Salam

It was a scene worthy of Mr. Bean. Classical music was permeating the fancy ballroom, everyone was classically (i.e. pompously) dressed, and the atmosphere bespoke opulence and sophistication. That was not the “fun” party my friend promised when she invited me. I was trying my best not to bump into someone with a drink on their hand so they won’t spill it all over their expensive designer suit or dress. As a natural “wallflower”, I was way out of my comfort zone in that extravagant gala. I scanned the guests looking for a familiar face, and there she was, our generous hostess chatting away a Henrick Larsson-lookalike (Remember Henrick Larsson, Sweden’s most popular football player in the pre-Zlatan era?) I approached her, and she introduced me to the Swedish gentleman she was talking to. The guy extended his right hand for a handshake, only to be surprised that my hand was not where he expected it to be. Yet again, I forgot that I was not in Sudan, and –with all the friendliness I could muster – touched his upper left shoulder with my right hand, the traditional Sudanese handshake. The guy was befuddled, with his hand still extended, and my hand on his shoulder, outrageously invading his personal space.
That was not my first encounter with mortifying handshake-related gaffes. A few years back, I spent several months in the beautiful (and sunny, oh god how I miss the sun!) Arabian Peninsula. People were generous, friendly and affable. One time, one of my newly-made friends introduced me to an elderly gentleman from his family. Being in Arabia for a while, I knew that the traditional greetings there include touching noses. Yes, you read it right! The tradition is for the younger person to approach the older one and to rapidly “lock” noses, once, twice or sometimes even three times. You can imagine how worried I was that my de Gaulle like nose will totally obliterate this old man’s face! Nothing happened to him, thank god, and he left with his nose intact, but a cloud of awkwardness hovered over me for the rest of the day!
I believe cultural exchange is one of the most fascinating aspects of living outside as an international student. Living in a cosmopolitan city like Stockholm means that not a day goes by that I don’t learn something new about a different culture. And I’ll let you in on a little secret: I rejoice every time I pick on one of those “cultural differences” situations, because I get to tell my friends and colleagues about how we do things back in the beautiful land I come from, which always leads to interesting and stimulating conversations.
A couple of weeks ago, on a gray, dreary Stockholm morning, I was about to enter the classroom with a frown on my face (it was an 8 am lecture, so…). From a far I could see one of my master’s colleagues hurtling towards me, with a mischievous smile on his face. When he reached me, and instead of his usual “yo, whassup” accompanied by a fist-bump, he greeted me the Sudanese way: hand-on-shoulder, followed by a firm handshake. I was astonished. It didn’t take much persuasion to get him to “spill the beans”: apparently he became acquainted with another Sudanese student who taught him about our traditional handshake, and he’s been practicing with my compatriot so he can come and surprise me. Needless to say, my frown turned upside down.

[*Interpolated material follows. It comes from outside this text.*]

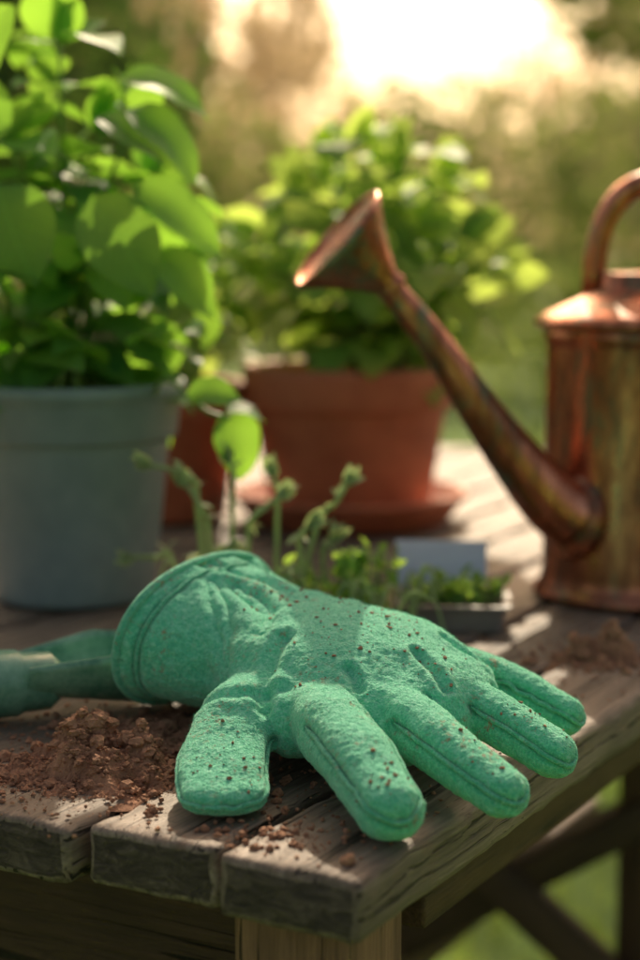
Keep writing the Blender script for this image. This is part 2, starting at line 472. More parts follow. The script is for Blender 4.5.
for i, v in enumerate(gme.vertices):
    co = v.co.copy(); n = nor[i]
    d = kd.find(co)[2]
    ridge = -.0018*math.exp(-(d/.0028)**2)
    seam[i] = math.exp(-(d/.0022)**2)
    fold = 0
    for k, dep, wid in ck:
        dd = k.find(co)[2]
        if dd > wid*4: continue
        fold -= dep*math.exp(-(dd/wid)**2) - .35*dep*math.exp(-((dd-wid*1.9)/wid)**2)
    w = noise.noise(co*30)*.0014 + noise.noise(co*90+V((5,3,1)))*.0007 + noise.noise(co*260)*.0004 + noise.noise(co*620)*.0004
    al = (co.x+.025)*.78-(co.y-.934)*.62; cr = co.x*.62+co.y*.78
    w += .0016*math.exp(-(al/.022)**2)*noise.noise(V((al*22, cr*95, co.z*95)))
    q = co + n*(ridge+fold+w)
    q.z = max(q.z, .0006 + .0006*noise.noise(co*200))
    v.co = q
a = gme.attributes.new("seam", 'FLOAT', 'POINT'); a.data.foreach_set("value", seam)
gme.materials.clear(); gme.materials.append(M_glove)
gme.polygons.foreach_set("use_smooth", [True]*len(gme.polygons)); gme.update()
shell = bpy.data.objects.new("fabric_shell", gme); scene.collection.objects.link(shell); shell.parent = glove
bvh = BVHTree.FromPolygons([v.co.copy() for v in gme.vertices], [tuple(p.vertices) for p in gme.polygons])
pv, pf = [], []
for r in runs:
    q = r[::2]
    for _ in range(4):
        q = [q[0]]+[(q[k-1]+q[k]*2+q[k+1])/4 for k in range(1,len(q)-1)]+[q[-1]]
    pts = []
    for p in q:
        h = bvh.find_nearest(p); pts.append(h[0]+h[1]*.0007)
    for _ in range(2):
        pts = [pts[0]]+[(pts[k-1]+pts[k]*2+pts[k+1])/4 for k in range(1,len(pts)-1)]+[pts[-1]]
    for p in pts: p.z = max(p.z, .0013)
    m_ = len(pts)
    tube_geo(pts, [(.00125+.00015*noise.noise(V((k*.6,0,0))))*min(1,.25+min(k,m_-1-k)*.12) for k in range(m_)], 8, 1, pv, pf)
mk("seam_piping", pv, pf, M_piping, glove)
rp = [V(p)+ (V(p)-V(so[0][0])).normalized()*.0004 for p in rim_pts]
n = len(rp)
tv = []; sg = 8
for k in range(n):
    t = (rp[(k+1)%n]-rp[k-1]).normalized(); o_ = (rp[k]-V(so[0][0])).normalized(); o_ = (o_-t*o_.dot(t)).normalized(); c_ = t.cross(o_)
    for i in range(sg):
        an = TAU*i/sg; tv.append(rp[k]+o_*.0021*math.cos(an)+c_*.0026*math.sin(an))
tf = [(k*sg+i, ((k+1)%n)*sg+i, ((k+1)%n)*sg+(i+1)%sg, k*sg+(i+1)%sg) for k in range(n) for i in range(sg)]
mk("cuff_piping", tv, tf, M_piping, glove)
hv, hf = [], []
polys = gme.polygons
for _ in range(90000):
    p = polys[R.randrange(len(polys))]
    c = p.center; nn = p.normal
    if nn.z < -.3: continue
    rv = V((R.uniform(-1,1),R.uniform(-1,1),R.uniform(-1,1)))
    d = (nn + rv*.9).normalized(); s = d.cross(rv).normalized()*.00008
    l = R.uniform(.0004,.0014)
    c = c + rv*.0005
    b = len(hv); hv += [c-s, c+s, c+d*l]; hf.append((b,b+1,b+2))
fz = mk("fibres", hv, hf, M_glove, glove, smooth=False)

# ---------------------------------------------------------------- soil
def crumb(vs, fs, c, r):
    P = [V((1,0,0)),V((-1,0,0)),V((0,1,0)),V((0,-1,0)),V((0,0,1)),V((0,0,-1))]
    F = [(0,2,4),(2,1,4),(1,3,4),(3,0,4),(2,0,5),(1,2,5),(3,1,5),(0,3,5)]
    if r < .0008:
        base=len(vs); sx,sy,sz=R.uniform(.7,1.3),R.uniform(.7,1.3),R.uniform(.55,1)
        for p in P:
            k=r*(1+R.uniform(-.3,.3)); vs.append(V((p.x*sx*k,p.y*sy*k,p.z*sz*k))+V(c))
        fs += [tuple(i+base for i in f) for f in F]; return
    pv = [p.copy() for p in P]; nf = []
    tri = F
    for lev in range(2 if r > .0018 else 1):
        cache = {}; nf = []
        def midp(a,b):
            k = (min(a,b),max(a,b))
            if k not in cache: cache[k] = len(pv); pv.append((pv[a]+pv[b]).normalized())
            return cache[k]
        for a,b_,c_ in tri:
            ab,bc,ca = midp(a,b_),midp(b_,c_),midp(c_,a)
            nf += [(a,ab,ca),(ab,b_,bc),(ca,bc,c_),(ab,bc,ca)]
        tri = nf
    base = len(vs); sx,sy,sz = R.uniform(.7,1.3),R.uniform(.7,1.3),R.uniform(.55,1); o_=V((R.random()*30,0,0))
    for p in pv:
        k = r*(1+.55*noise.noise(p*1.8+o_)+R.uniform(-.14,.14)); vs.append(V((p.x*sx*k,p.y*sy*k,p.z*sz*k))+V(c))
    fs += [tuple(i+base for i in f) for f in tri]
def soil_pile(name, cx, cy, rx, ry, h, ncr, spread, big=.015):
    vs, fs = [], []; n = 110
    def height(x, y):
        d = math.hypot(x/rx, y/ry)
        q = noise.noise(V((x*60+cx*9,y*60,0)))
        return h*math.exp(-(d*1.5)**2)*(1+1.1*q) + (.0055*noise.noise(V((x*200,y*200,3))) + .003*noise.noise(V((x*600,y*600,3))) + .0014*noise.noise(V((x*1500,y*1500,3))))*math.exp(-(d*.9)**2) - h*.09 - .0008
    for i in range(n):
        for j in range(n):
            x = (i/(n-1)*2-1)*rx*1.5; y = (j/(n-1)*2-1)*ry*1.5
            vs.append(V((cx+x, cy+y, max(height(x,y),-.003))))
    fs = [(i*n+j,(i+1)*n+j,(i+1)*n+j+1,i*n+j+1) for i in range(n-1) for j in range(n-1)]
    for _ in range(ncr):
        a = R.uniform(0,TAU); d = abs(R.gauss(0,spread))
        x, y = math.cos(a)*d*rx, math.sin(a)*d*ry
        r = .0003+ .0014*R.random()**4 + (.0036*R.random() if R.random()<big else 0)
        crumb(vs, fs, (cx+x, cy+y, max(0,height(x,y))+r*.35), r)
    return mk(name, vs, fs, M_soil, smooth=False)
soil_pile("soil_pile", -.112, .848, .050, .038, .023, 4600, 1.0, .04)
soil_pile("soil_pile", -.085, .915, .050, .035, .004, 2200, 1.0)
soil_pile("soil_pile", .178, 1.085, .026, .022, .024, 1100, .85, .08)
vs, fs = [], []
Pd = V((.488,.873,0)); Pl = V((-.873,.488,0)); C0 = V((.0165,.692,0))
for _ in range(3000):
    p = C0 + Pd*R.uniform(.006,.55) + Pl*R.uniform(.006,.3)
    r = .0002+.0010*R.random()**5
    crumb(vs, fs, (p.x,p.y,r*.4), r)
for _ in range(380):
    a = R.uniform(0,TAU); d = abs(R.gauss(0,.022))
    p = V((-.018+math.cos(a)*d*1.5, .750+math.sin(a)*d, 0))
    q = p-C0
    if q.dot(Pd) < .006 or q.dot(Pl) < .006: continue
    r = .0003+.0018*R.random()**4; crumb(vs, fs, (p.x,p.y,r*.4), r)
for _ in range(350):
    a = R.uniform(0,TAU); d = abs(R.gauss(0,.05))
    p = V((.165+math.cos(a)*d*1.2, 1.06+math.sin(a)*d, 0))
    q = p-C0
    if q.dot(Pl) < .006: continue
    r = .0003+.0018*R.random()**4; crumb(vs, fs, (p.x,p.y,r*.4), r)
crumb(vs, fs, (.012,.712,.002), .0028)
for _ in range(800):
    px, py = R.choice([(.033,.735),(.033,.735),(.03,.90),(.03,.90),(.085,.77),(.11,.83),(-.02,.93),(.0,.86),(-.04,.79),(.05,.86)])
    x = px+R.gauss(0,.014); y = py+R.gauss(0,.016)
    h = bvh.ray_cast(V((x,y,.2)), V((0,0,-1)))
    if h[0] and h[1].z > .3:
        r = .00018+.0010*R.random()**4; crumb(vs, fs, h[0]+V((0,0,r*.3)), r)
mk("soil_crumbs", vs, fs, M_soil, smooth=False)

# ---------------------------------------------------------------- trowel
tr = empty("hand_trowel")
hp = [(-.345,.874,.023),(-.30,.891,.023),(-.25,.910,.0225),(-.20,.928,.022),(-.168,.940,.021),(-.164,.9415,.021),(-.150,.946,.021),(-.142,.949,.020)]
vs, fs = tube_geo(hp, [.014,.0180,.0195,.0190,.0185,.0165,.0160,.008], 32)
mk("handle", vs, fs, M_enamel, tr)
vs, fs = [], []; na, nb = 18, 26
ax = (V((.6,.22,0))).normalized(); sd = V((-ax.y, ax.x, 0)); o = V((-.164,.941,.031))
for b_ in range(nb):
    t = b_/(nb-1); s = t*.15
    hw = .020+.014*min(1, t*3.2) if t < .6 else .034*math.sqrt(max(.02, 1-((t-.6)/.4)**2))
    for a_ in range(na):
        u = a_/(na-1)*2-1
        ang = u*1.5
        p = o + ax*s + sd*hw*math.sin(ang)/math.sin(1.5) + V((0,0, (1-math.cos(ang))*hw*1.0 - .010*min(1,t*2) - .016))
        vs.append(p)
fs = [(b_*na+a_, (b_+1)*na+a_, (b_+1)*na+a_+1, b_*na+a_+1) for b_ in range(nb-1) for a_ in range(na-1)]
sc = mk("scoop", vs, fs, M_enamel, tr)
so_ = sc.modifiers.new("sol", 'SOLIDIFY'); so_.thickness = .0022; so_.offset = 0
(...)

Photo: My friend Hassan and I, engaging in a Sudanese handshake

Ayman avatar

5 Comments

  • Amnah • 4 Dec 2014 at 2.58 am Reply

    Alsalam alaikom! I have a question for you. In one of your blogs you said you’d discuss the technicalities of the swedish institute scholarship..so can you please discuss them? Thanks in advance. 🙂

    • Ayman Idris • 4 Dec 2014 at 10.32 am Reply

      Wa3alaikum Alsalam
      thanks for paying attention 🙂 I was meaning to, in fact I wrote a whole piece on it, detailing the different aspects of a scholarship application, how to approach the motivation letter, tips for preparing your resume (CV)…etc. But after the recent developments regarding the Swedish Institute Study Scholarships program, I felt it might be a little irrelevant at the moment.

  • Angelina
    Angelina Ho • 30 Nov 2014 at 10.15 pm Reply

    Interesting to learn about the Sudanese handshake. Glad you share this!

  • Ali • 26 Nov 2014 at 5.36 pm Reply

    Cool

  • Mohamed • 26 Nov 2014 at 5.22 pm Reply

    Nice piece. I like that you brought up the Sudanese handshake. I was discussing this with some of my friends the other day and everyone seems to agree that it solves many “approaching” difficulties. Alright! It’s more than a handshake but not yet a hug.. Lagom as Swedes would say!